The failings are fairly minor. The two most consequential are (1) the occasional use of the annoying, kitschy harmony singing of the Statler Brothers (for whose need to exist in any context no persuasive evidence has ever been demonstrated) and (2) the late Shel Silverstein's dopey, mean joke of a song "25 Minutes to Go." There is also a serious factual error in the late Carl Perkins's "Ballad of Boot Hill," about the celebrated, endlessly chewed-over OK Corral gunfight. The song has Billy Clanton pleading for mercy before being gunned down by the merciless Earps and Doc Holliday. In fact, the outlaw who so pleaded was Billy's brother Ike, whom the Earp party let go unharmed (see the meticulous reconstruction of the incident in Allen Barra's excellent 1998 book Inventing Wyatt Earp). Billy, who indeed died, was well-armed and spoiling for a fight. Further, "Green Grow the Lilacs" was not, Cash's liner notes to the contrary, "written in 1848" by a Texas soldier in the Mexican War. It's a variant of the traditional Irish "Green Grows the Laurel," which was already of advanced age by 1848.

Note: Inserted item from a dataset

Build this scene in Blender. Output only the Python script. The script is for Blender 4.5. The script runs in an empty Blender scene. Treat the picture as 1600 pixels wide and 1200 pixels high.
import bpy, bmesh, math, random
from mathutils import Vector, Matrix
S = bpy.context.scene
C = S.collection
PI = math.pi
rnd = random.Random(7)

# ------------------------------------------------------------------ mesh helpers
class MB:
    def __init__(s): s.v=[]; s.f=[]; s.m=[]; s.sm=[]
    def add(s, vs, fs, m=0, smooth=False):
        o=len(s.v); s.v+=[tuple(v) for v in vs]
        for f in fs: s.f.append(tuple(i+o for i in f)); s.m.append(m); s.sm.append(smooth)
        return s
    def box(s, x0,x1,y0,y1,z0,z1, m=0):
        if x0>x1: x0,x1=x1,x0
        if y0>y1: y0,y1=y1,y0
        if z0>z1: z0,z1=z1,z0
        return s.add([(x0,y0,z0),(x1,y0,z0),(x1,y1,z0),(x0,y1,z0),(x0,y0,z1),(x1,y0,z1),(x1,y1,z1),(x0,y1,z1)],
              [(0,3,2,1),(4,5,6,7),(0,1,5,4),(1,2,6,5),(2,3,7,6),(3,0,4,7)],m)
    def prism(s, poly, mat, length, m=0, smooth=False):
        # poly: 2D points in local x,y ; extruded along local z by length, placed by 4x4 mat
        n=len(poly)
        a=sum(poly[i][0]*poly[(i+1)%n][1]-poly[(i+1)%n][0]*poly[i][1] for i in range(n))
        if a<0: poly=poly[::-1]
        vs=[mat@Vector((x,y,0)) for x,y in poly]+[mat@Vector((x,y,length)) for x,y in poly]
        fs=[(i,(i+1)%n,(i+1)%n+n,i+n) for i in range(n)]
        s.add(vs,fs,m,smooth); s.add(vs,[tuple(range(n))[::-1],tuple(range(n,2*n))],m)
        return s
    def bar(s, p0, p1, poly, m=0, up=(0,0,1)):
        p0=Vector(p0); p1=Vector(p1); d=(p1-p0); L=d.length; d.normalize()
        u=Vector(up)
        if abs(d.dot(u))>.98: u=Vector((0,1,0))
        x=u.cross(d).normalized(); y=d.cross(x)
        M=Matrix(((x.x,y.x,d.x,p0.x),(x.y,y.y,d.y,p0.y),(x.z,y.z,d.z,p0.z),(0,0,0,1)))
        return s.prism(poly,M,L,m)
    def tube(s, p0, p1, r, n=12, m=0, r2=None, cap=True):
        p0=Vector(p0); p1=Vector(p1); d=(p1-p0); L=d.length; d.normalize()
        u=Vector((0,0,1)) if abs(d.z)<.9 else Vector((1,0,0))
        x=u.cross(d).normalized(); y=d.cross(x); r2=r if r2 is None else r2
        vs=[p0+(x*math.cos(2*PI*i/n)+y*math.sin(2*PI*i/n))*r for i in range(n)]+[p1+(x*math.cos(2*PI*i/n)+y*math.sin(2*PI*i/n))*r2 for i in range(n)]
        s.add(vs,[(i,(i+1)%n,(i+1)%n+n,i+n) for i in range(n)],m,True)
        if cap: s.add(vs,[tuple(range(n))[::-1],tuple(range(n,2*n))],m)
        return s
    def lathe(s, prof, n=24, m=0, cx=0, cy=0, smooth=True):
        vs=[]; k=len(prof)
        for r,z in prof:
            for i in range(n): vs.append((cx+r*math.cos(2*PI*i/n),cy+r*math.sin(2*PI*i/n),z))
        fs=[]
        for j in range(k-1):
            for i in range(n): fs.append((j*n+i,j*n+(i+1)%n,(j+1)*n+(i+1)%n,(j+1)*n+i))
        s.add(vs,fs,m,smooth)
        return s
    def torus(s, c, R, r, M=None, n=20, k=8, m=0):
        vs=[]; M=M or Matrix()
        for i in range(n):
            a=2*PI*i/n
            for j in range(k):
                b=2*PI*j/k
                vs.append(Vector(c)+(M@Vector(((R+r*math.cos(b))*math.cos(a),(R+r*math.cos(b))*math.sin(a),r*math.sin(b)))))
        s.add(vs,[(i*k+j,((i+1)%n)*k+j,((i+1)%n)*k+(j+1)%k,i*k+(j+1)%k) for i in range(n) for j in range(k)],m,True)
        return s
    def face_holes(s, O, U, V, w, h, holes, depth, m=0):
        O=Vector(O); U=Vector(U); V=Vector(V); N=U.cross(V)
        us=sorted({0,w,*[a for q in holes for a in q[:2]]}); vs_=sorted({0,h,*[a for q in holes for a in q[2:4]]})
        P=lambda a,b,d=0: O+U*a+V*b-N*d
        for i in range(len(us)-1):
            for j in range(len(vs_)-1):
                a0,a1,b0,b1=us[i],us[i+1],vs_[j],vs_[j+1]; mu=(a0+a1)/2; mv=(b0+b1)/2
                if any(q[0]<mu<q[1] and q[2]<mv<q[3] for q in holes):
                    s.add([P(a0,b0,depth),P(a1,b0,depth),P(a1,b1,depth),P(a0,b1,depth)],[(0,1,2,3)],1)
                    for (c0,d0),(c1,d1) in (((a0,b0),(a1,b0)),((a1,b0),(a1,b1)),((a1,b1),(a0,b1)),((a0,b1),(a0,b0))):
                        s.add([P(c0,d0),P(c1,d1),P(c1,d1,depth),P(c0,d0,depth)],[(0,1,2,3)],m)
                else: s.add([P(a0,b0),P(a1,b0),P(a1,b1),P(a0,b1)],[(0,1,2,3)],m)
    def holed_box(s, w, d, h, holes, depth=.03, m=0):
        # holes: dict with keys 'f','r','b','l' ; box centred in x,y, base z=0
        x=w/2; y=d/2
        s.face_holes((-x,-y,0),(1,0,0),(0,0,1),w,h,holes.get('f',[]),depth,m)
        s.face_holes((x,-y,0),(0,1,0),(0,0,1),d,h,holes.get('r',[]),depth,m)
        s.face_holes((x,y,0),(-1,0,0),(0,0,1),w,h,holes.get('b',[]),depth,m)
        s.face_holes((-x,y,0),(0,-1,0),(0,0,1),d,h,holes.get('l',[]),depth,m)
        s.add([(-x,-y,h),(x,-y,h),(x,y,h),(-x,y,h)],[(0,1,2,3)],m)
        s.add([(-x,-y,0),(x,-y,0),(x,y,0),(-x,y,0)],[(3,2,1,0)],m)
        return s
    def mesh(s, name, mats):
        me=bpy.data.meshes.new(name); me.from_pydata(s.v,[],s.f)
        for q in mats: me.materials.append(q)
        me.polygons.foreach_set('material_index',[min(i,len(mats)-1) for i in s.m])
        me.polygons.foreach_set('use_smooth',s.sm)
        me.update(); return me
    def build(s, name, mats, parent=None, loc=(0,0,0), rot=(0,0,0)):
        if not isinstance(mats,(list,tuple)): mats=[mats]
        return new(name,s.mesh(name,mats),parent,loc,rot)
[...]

These quibbles aside, Cash was in extraordinary artistic, even if not personal, form when, with Tex Ritter's able assistance, he conceived and executed BTW. The authentic cowboy folk songs are as powerfully rendered as one could ask. The venerable frontier waltz "I Ride an Old Paint" turns into a timeless anthem of the cowboy experience in Cash's resonant reading. "The Streets of Laredo" is equally magisterial, and "Sam Hall" is done with a perfect blend of humor and malice. There are some first-rate originals, in particular the hard-boiled outlaw ballad "Hardin Wouldn't Run." June Carter's spirited "The Road to Kaintuck" is a good song which would have been better if the Statlers had been locked out of the studio when it was being cut. Her mother Maybelle wrote "A Letter from Home" especially for the album, and it could easily have come from the early, classic Carter Family repertoire -- by which, of course, I mean high praise. Cash's fierce treatment of Merle Kilgore's "Johnny Reb" makes Johnny Horton's original seem almost comatose in comparison. There is also the two-part recitation "The Shifting, Whispering Sands," a stirring meditation on the desolate mystery of the Western landscape. "Stampede" is from the pen of doomed folk singer Peter LaFarge, better known for "The Ballad of Ira Hayes."

More a folk than a country record, never quite accorded the critical respect it so richly deserves, it is surely among Cash's most memorable albums. I suspect it will touch and thrill listeners long after Cash and we are gone.